Write out the material exactly. Do not include the pictures.

-*-*-

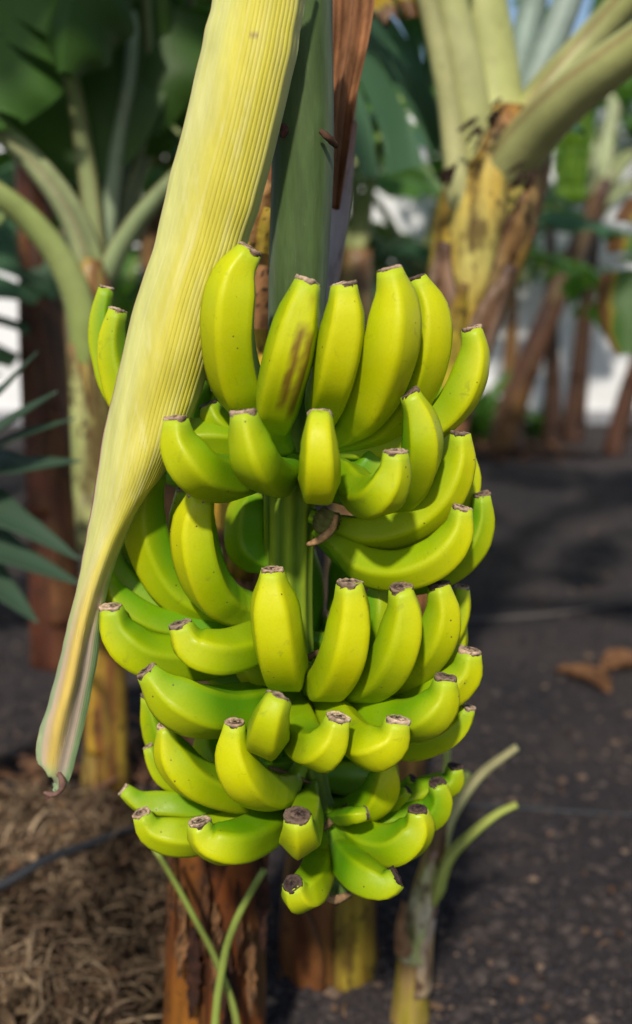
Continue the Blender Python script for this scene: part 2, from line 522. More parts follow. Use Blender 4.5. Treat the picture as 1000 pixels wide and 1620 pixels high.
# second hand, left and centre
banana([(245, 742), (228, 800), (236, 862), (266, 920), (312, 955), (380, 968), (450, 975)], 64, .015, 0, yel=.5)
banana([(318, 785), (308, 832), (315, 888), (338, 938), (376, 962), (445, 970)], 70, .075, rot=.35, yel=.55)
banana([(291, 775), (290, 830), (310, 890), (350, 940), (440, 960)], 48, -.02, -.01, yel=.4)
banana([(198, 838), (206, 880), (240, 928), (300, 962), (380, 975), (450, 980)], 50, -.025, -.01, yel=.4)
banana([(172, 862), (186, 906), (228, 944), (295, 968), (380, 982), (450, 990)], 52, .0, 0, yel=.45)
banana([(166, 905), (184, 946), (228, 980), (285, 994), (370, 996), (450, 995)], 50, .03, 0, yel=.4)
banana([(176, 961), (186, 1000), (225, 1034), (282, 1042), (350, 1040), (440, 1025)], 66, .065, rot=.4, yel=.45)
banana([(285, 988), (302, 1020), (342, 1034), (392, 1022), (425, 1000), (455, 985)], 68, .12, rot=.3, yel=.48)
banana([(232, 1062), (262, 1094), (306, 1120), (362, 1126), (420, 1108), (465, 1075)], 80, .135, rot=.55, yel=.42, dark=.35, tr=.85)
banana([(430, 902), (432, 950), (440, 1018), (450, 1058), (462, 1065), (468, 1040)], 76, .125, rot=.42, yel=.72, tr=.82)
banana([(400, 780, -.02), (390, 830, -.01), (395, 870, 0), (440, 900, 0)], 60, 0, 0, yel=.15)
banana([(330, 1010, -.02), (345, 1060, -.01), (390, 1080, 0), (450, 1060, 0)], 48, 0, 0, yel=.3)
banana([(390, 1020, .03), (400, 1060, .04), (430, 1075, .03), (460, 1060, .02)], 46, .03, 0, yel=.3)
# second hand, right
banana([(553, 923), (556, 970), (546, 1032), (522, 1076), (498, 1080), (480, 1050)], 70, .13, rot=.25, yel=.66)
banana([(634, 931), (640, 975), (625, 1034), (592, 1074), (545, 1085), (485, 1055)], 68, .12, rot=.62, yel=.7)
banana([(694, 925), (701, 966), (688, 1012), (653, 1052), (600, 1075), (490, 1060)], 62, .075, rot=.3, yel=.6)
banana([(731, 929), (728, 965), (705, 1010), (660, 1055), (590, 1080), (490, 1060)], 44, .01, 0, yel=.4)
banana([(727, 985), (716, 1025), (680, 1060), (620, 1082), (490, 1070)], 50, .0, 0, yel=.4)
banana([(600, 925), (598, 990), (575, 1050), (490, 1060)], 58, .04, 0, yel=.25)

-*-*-

■ Solution to the problem
Continue the Blender Python script for this scene: part 2, from line 522. More parts follow. Use Blender 4.5. Treat the picture as 1000 pixels wide and 1620 pixels high.
# second hand, left and centre
banana([(245, 742), (228, 800), (236, 862), (266, 920), (312, 955), (380, 968), (450, 975)], 64, .015, 0, yel=.5)
banana([(318, 785), (308, 832), (315, 888), (338, 938), (376, 962), (445, 970)], 70, .075, rot=.35, yel=.55)
banana([(291, 775), (290, 830), (310, 890), (350, 940), (440, 960)], 48, -.02, -.01, yel=.4)
banana([(198, 838), (206, 880), (240, 928), (300, 962), (380, 975), (450, 980)], 50, -.025, -.01, yel=.4)
banana([(172, 862), (186, 906), (228, 944), (295, 968), (380, 982), (450, 990)], 52, .0, 0, yel=.45)
banana([(166, 905), (184, 946), (228, 980), (285, 994), (370, 996), (450, 995)], 50, .03, 0, yel=.4)
banana([(176, 961), (186, 1000), (225, 1034), (282, 1042), (350, 1040), (440, 1025)], 66, .065, rot=.4, yel=.45)
banana([(285, 988), (302, 1020), (342, 1034), (392, 1022), (425, 1000), (455, 985)], 68, .12, rot=.3, yel=.48)
banana([(232, 1062), (262, 1094), (306, 1120), (362, 1126), (420, 1108), (465, 1075)], 80, .135, rot=.55, yel=.42, dark=.35, tr=.85)
banana([(430, 902), (432, 950), (440, 1018), (450, 1058), (462, 1065), (468, 1040)], 76, .125, rot=.42, yel=.72, tr=.82)
banana([(400, 780, -.02), (390, 830, -.01), (395, 870, 0), (440, 900, 0)], 60, 0, 0, yel=.15)
banana([(330, 1010, -.02), (345, 1060, -.01), (390, 1080, 0), (450, 1060, 0)], 48, 0, 0, yel=.3)
banana([(390, 1020, .03), (400, 1060, .04), (430, 1075, .03), (460, 1060, .02)], 46, .03, 0, yel=.3)
# second hand, right
banana([(553, 923), (556, 970), (546, 1032), (522, 1076), (498, 1080), (480, 1050)], 70, .13, rot=.25, yel=.66)
banana([(634, 931), (640, 975), (625, 1034), (592, 1074), (545, 1085), (485, 1055)], 68, .12, rot=.62, yel=.7)
banana([(694, 925), (701, 966), (688, 1012), (653, 1052), (600, 1075), (490, 1060)], 62, .075, rot=.3, yel=.6)
banana([(731, 929), (728, 965), (705, 1010), (660, 1055), (590, 1080), (490, 1060)], 44, .01, 0, yel=.4)
banana([(727, 985), (716, 1025), (680, 1060), (620, 1082), (490, 1070)], 50, .0, 0, yel=.4)
banana([(600, 925), (598, 990), (575, 1050), (490, 1060)], 58, .04, 0, yel=.25)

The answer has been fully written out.